The researchers used their analytical model to identify behavior associated with formation of the dendrites and have proposed methods to suppress or control them.
One solution might be to engineer the anode’s surface chemistry to inhibit the lithium’s beading at the surface so that it wets the surface instead of nucleating into a dendrite.
Another potential approach is to induce lithium deposits to grow uniformly, instead of heterogeneously. The heterogeneous growth means the dendrites sprout unevenly at various locations on the electrode’s surface. Some of the formations grow in needlelike spikes that quickly breach the barrier to the cathode. High voltage is required for fast charging, but heterogeneous dendrite formation restricts this fast charging. Having uniformly distributed lithium deposits with a uniform size could make fast charging possible by allowing higher voltage.
Another approach might be to charge the batteries using rapid pulses of electricity instead of a constant current.
“We have developed an analytical theory that identifies the different ways in which lithium-ion batteries can fail during recharge,” García said. “Fundamentally, we proposed a universal roadmap that allows experimentalists and theoreticians to explore the different regimes of behavior during battery recharging.
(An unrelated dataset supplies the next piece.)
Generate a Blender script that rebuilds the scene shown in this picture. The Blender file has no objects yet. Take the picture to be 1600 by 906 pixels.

The proposed analytical roadmap enables researchers to identify the charging conditions that will completely suppress or at least minimize the formation of lithium dendrites.”
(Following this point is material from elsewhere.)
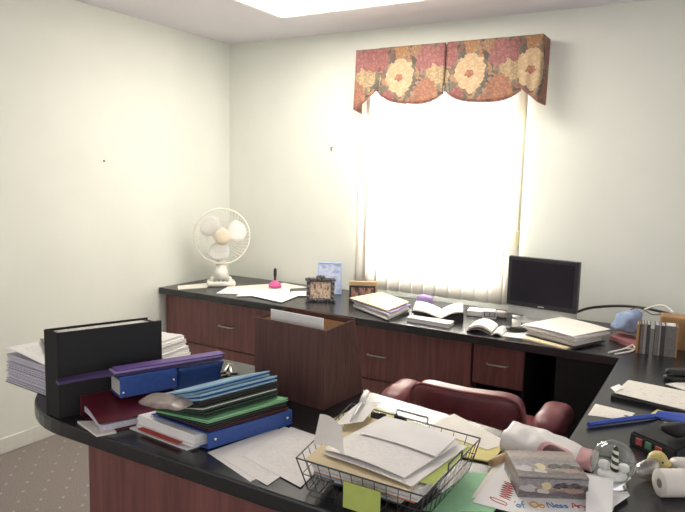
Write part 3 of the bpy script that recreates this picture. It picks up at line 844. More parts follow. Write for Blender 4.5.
# open white book
t = thing('open_book', 'open white paperback with arched pages near the worktop edge', 'book', (2.21, -.60, T))
c, d = Vector((2.262, -.690, 0)), Vector((-.10, .99, 0)).normalized(); L_, R_ = Vector((-.98, .12, 0)).normalized(), Vector((.95, .3, 0)).normalized()
wing(L_, .135, .17, .001, lambda u: .020*math.sin(PI*u)**1.0, .003, 'graylight', 'cover')
wing(L_, .130, .165, .0045, lambda u: .030*math.sin(PI*(u*.85+.1)), .012, 'paper_warm', 'pages'); wing(R_, .05, .165, .001, lambda u: .012*math.sin(PI*u), .008, 'paper_warm', 'pages')
sheet('paper_sheet', [(2.305, -.655), (2.455, -.64), (2.43, -.34), (2.285, -.36)], T, 'paper_warm', 'white paper under the black phone')
sheet('paper_sheet', [(2.40, -.55), (2.53, -.50), (2.50, -.26), (2.40, -.30)], T+.0016, 'paper', 'white paper tucked under the stack before the monitor')
t = thing('pill_bottle', 'small white bottle with a grey lid in front of the monitor', 'bottle', (2.310, -.415, T))
bm = B(); lathe(bm, [(0, .0016), (.022, .0016), (.024, .005), (.024, .040), (.018, .045), (0, .045)], (2.310, -.415, T), 20); obj('bottle_body', bm, 'white_plastic', t)
bm = B(); lathe(bm, [(0, .0452), (.022, .0452), (.022, .060), (0, .061)], (2.310, -.415, T), 20); obj('lid', bm, 'silver', t)
t = thing('phone', 'small black phone lying before the white bottle', 'phone', (2.345, -.51, T))
Mx = frame2((2.345, -.52, T+.0014), (.78, .6))
bm = B(); superq(bm, None, (.058, .024, .011), .4, .4, 24, 12, lambda p: (p[0], p[1], p[2]+.011+.008*(p[0]/.058)**2), Mx); obj('handset', bm, 'black', t)
bm = B(); box(bm, -.030, -.012, .021, .02, .012, .0235, 0, 1, Mx); obj('keypad', bm, 'graydark', t)

# monitor
my = -.255
t = thing('monitor', 'black flat monitor with a dark screen on a silver base', 'monitor', (2.39, -.24, T))
mx0, mx1, mz0, mz1 = 2.196, 2.584, .824, 1.096
bm = B(); box(bm, mx0, my, mz0, mx1, my+.035, mz1, .004); obj('bezel', bm, 'bezel', t)
bm = B(); box(bm, mx0+.020, my-.0015, mz0+.026, mx1-.020, my-.0002, mz1-.018); obj('screen', bm, 'screen', t)
bm = B(); box(bm, 2.378, my-.0015, mz0+.008, 2.412, my-.0002, mz0+.014); obj('logo', bm, 'silver', t)
bm = B(); box(bm, mx0+.003, my+.008, T+.030, mx1-.003, my+.030, mz0-.0005, .003); obj('speaker_bar', bm, 'silver', t)
bm = B(); box(bm, 2.30, my+.036, T+.012, 2.48, my+.055, 1.0, .004); obj('stand', bm, 'silver', t)
bm = B(); box(bm, 2.265, my-.075, T, 2.555, my+.10, T+.0118, .005); box(bm, 2.32, my+.006, T+.011, 2.46, my+.034, T+.031); obj('foot', bm, 'silver', t)
bm = B(); box(bm, mx0+.03, my+.0355, mz0+.03, mx1-.03, my+.07, mz1-.03, .01); obj('rear_housing', bm, 'black', t)
t.rotation_euler.z = math.radians(-8)

# stack in front of the monitor
sheet('folder', [(2.41, -.660), (2.625, -.735), (2.70, -.56), (2.48, -.48)], T, 'manila', 'tan folder at the bottom of the stack in front of the monitor', 'folder', th=.007)
t = thing('ring_binder', 'thick black-edged binder lying in the stack in front of the monitor', 'binder', (2.57, -.52, T))
q = [(2.405, -.600), (2.665, -.715), (2.765, -.50), (2.50, -.385)]
obj('binder_cover', sheet_bm(q, T+.008, .004, None, 2, 2), 'darkcard', t)
obj('pages', pile_bm([(2.415, -.590), (2.655, -.700), (2.745, -.50), (2.51, -.395)], T+.0125, T+.036, 6, .004, 12), 'paper_edge', t)
obj('binder_cover', sheet_bm(q, T+.037, .003, None, 2, 2), 'graylight', t)
obj('paper_stack', pile_bm([(2.385, -.585), (2.655, -.690), (2.775, -.47), (2.505, -.32)], T+.041, T+.052, 3, .004, 5), 'paper_edge', label='loose white sheets on the binder in front of the monitor', cat='papers')
sheet('paper_sheet', [(2.38, -.58), (2.645, -.69), (2.775, -.45), (2.51, -.30)], T+.053, 'paper_warm', 'top white sheet of the stack in front of the monitor', fn=lambda u, v: .004*math.sin(3*u)+.006*v, th=.003)
# right corner of the worktop
t = thing('wire_clip', 'white plastic two-pronged clip on the worktop by the grey booklets', 'clip', (2.85, -.60, T))
bm = B()
tube(bm, smoothpath([(2.805, -.690, T+.005), (2.835, -.628, T+.006), (2.860, -.575, T+.008), (2.885, -.515, T+.016)], 4), .0045, 8)
tube(bm, smoothpath([(2.832, -.700, T+.005), (2.880, -.625, T+.006), (2.898, -.560, T+.008), (2.885, -.515, T+.016)], 4), .0045, 8)
tube(bm, smoothpath([(2.858, -.585, T+.009), (2.90, -.570, T+.012)], 2), .004, 8)
obj('prongs', bm, 'white_plastic', t)
sheet('folder', [(2.765, -.40), (2.905, -.54), (2.93, -.40), (2.80, -.26)], T, 'pink_card', 'dusty pink folder under the pale blue cloth', 'folder', th=.020)
def crumple(p):
    n_ = nvec(Vector(p)*26)+nvec(Vector(p)*60)*.35
    return (p[0]+n_.x*.030, p[1]+n_.y*.022, max(-.046, p[2]+n_.z*.022+.035*max(0, 1-abs(p[0]-.02)*18)*(p[2] > .01)))
bm = B(); superq(bm, None, (.070, .052, .048), .9, .75, 48, 28, crumple, Matrix.Translation((2.838, -.365, T+.080)) @ Matrix.Rotation(-.5, 4, 'Z'))
obj('cloth', bm, 'cloth_blue', label='crumpled pale blue cloth beside the grey booklets', cat='cloth')
# the booklets
bk = [('tan', .010, .132, 'tan-spined booklet, leftmost in the corner row'), ('browncover', .008, .134, 'brown-spined booklet, second from the left in the corner row'),
      ('graycover', .012, .136, 'mid-grey booklet in the left block of the corner row, after the brown one'), ('graylight', .010, .137, 'light grey booklet in the middle of the left block of the row'),
      ('graydark', .016, .136, 'dark grey booklet, last of the left block of the row'), None,
      ('graycover', .018, .138, 'thick grey booklet, first of the right block of the row'), ('graylight', .006, .139, 'thin pale booklet inside the right block of the row'),
      ('graydark', .018, .138, 'dark grey booklet in the middle of the right block of the row'), ('graycover', .044, .140, 'thickest grey booklet near the right end of the row'),
      ('tan', .008, .138, 'thin tan booklet at the far right of the row')]
x = 2.912; y = -.600
ex = Vector((.985, .10, 0)).normalized()
p = Vector((2.905, -.600, 0)); 
for it in bk:
    if it is None: p = p+ex*.018; continue
    m, w, h, lb = it
    t = thing('booklet', lb, 'book', (p.x, p.y, T), 'grey booklets standing in the corner')
    Mx = frame2((p.x, p.y, T), (ex.x, ex.y))
    bm = B(); cv = min(.002, w*.25)
    box(bm, 0, 0, 0, cv, .10, h, 0, 1, Mx); box(bm, w-cv-.0006, 0, 0, w-.0006, .10, h, 0, 1, Mx); box(bm, cv, 0, 0, w-cv-.0006, .003, h, 0, 1, Mx)
    obj('cover', bm, m, t)
    bm = B(); box(bm, cv+.0002, .0035, .002, w-cv-.0008, .097, h-.004, 0, 1, Mx); obj('pages', bm, 'paper_edge', t)
    p = p+ex*w
bm = B(); box(bm, 0, 0, 0, .155, .11, .152, .004, 2, frame2((2.99, -.44, T), (.98, .12))); obj('cardboard_box', bm, 'tan', label='tan cardboard box behind the grey booklets', cat='box')
bm = B(); tube(bm, smoothpath([(2.545, -.13, .80), (2.62, -.11, .835), (2.76, -.10, .862), (2.90, -.12, .868), (3.05, -.16, .852), (3.20, -.22, .815), (3.32, -.28, T+.008)], 8), .007, 8)
obj('cable', bm, 'cord', label='thick dark cable arching along the wall from the monitor', cat='cable')
bm = B(); tube(bm, smoothpath([(2.86, -.22, T+.006), (2.88, -.24, .86), (2.93, -.27, .905), (2.985, -.305, .925), (3.02, -.33, .912), (3.03, -.335, .9015)], 6), .005, 8)
obj('cable', bm, 'white_plastic', label='white cable looping onto the tan cardboard box', cat='cable')
bm = B(); tube(bm, smoothpath([(2.845, -.36, .895), (2.875, -.36, .910), (2.91, -.38, .905), (2.95, -.415, .895), (2.985, -.40, .8995)], 6), .0025, 6)
obj('cable', bm, 'cord', label='thin dark wire from the blue cloth to the tan box', cat='cable')
t = thing('charger', 'black charger plug at the right end of the grey booklets', 'charger', (3.15, -.50, T))
bm = B(); box(bm, 3.125, -.53, T, 3.175, -.47, .875, .008); obj('charger_body', bm, 'black', t)
bm = B(); tube(bm, smoothpath([(3.135, -.50, .87), (3.125, -.49, .90), (3.115, -.47, .895), (3.11, -.455, .87)], 5), .004, 6); obj('wire', bm, 'black', t)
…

Findings showed how to keep a dendrite from growing beyond its “critical kinetic radius,” the size at which it will either shrink or continue to grow depending on how much current is applied.
Researcher Stephen J. Harris at Lawrence Berkeley National Laboratory has recorded dendrite growth in movies that the Purdue researchers studied for their simulation.
The Purdue researchers have found that the smaller dendrites may transfer their mass to larger ones, causing the larger dendrites to grow faster and more stably. The work was validated against available experimental data in the scientific literature.
“We also unified conflicting existing theories as they were reported in the 1990s and early 2000s,” Garcia said.
The work is ongoing, with future research possibly aimed at learning more detail about dendrite behavior.
“The dendrites don’t grow just everywhere, but at very specific locations on the anode,” García said. “At the end of the day we want to model that. Such a comprehensive model would lead to advanced battery designs of improved performance and reliability.”